Florida Man Sentenced to Ten Years for Promoting Tax Fraud Scheme

On October 15, 2010, in Tampa, Fla. Joseph Nelson Sweet, of Bradenton, was sentenced to 120 months in prison for conspiring to impair and impede the Internal Revenue Service (IRS) by promoting an unlawful tax avoidance scheme.  Sweet was found guilty by a jury on March 10, 2010 of four charges related to the tax scheme, including two counts of contempt. According to court documents and testimony at trial, Sweet began marketing and selling tax-defier materials in the mid-1990's. He and co-conspirator Jack Lee Malone joined forces in 1999 to sell and promote a scheme by which they claimed that purchasers could legally avoid the payment of federal income taxes by, among other things, placing income and assets in 'sham' trusts called Unincorporated Business Trust Organizations (UBTOs). They sold these trusts and other materials through two of their own UBTOs, "The JoY Foundation" and "EDM Enterprises." Further, Sweet and Malone instructed their clients that income generally is not taxable and that filing a federal income tax return is a strictly voluntary act.

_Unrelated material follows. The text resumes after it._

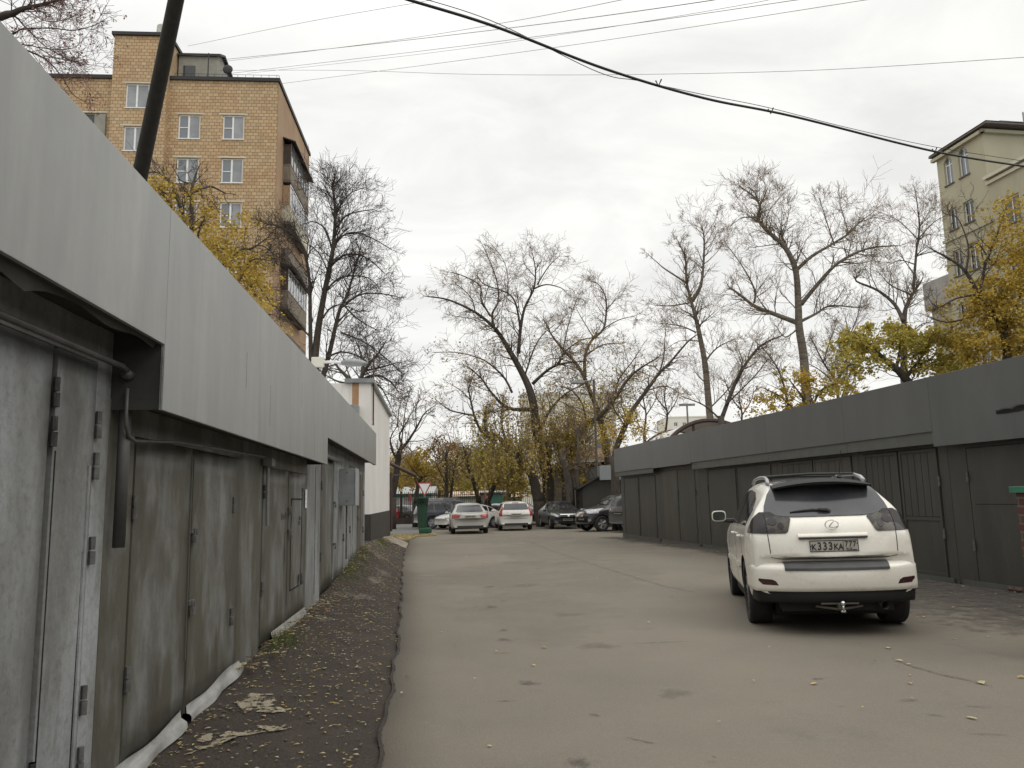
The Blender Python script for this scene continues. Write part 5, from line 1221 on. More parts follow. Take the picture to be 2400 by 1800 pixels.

The evidence also established that Sweet and Malone instructed clients to submit obstructive paperwork or otherwise deceive the IRS and to illegally conceal their income and assets. At trial, records of The JoY Foundation showed that Sweet and Malone had recruited more than 1,300 members across the nation. At the sentencing hearing, Sweet was found responsible for a tax loss to the United States of more than $3.8 million.  Malone was sentenced on June 15, 2010, to 60 months in prison.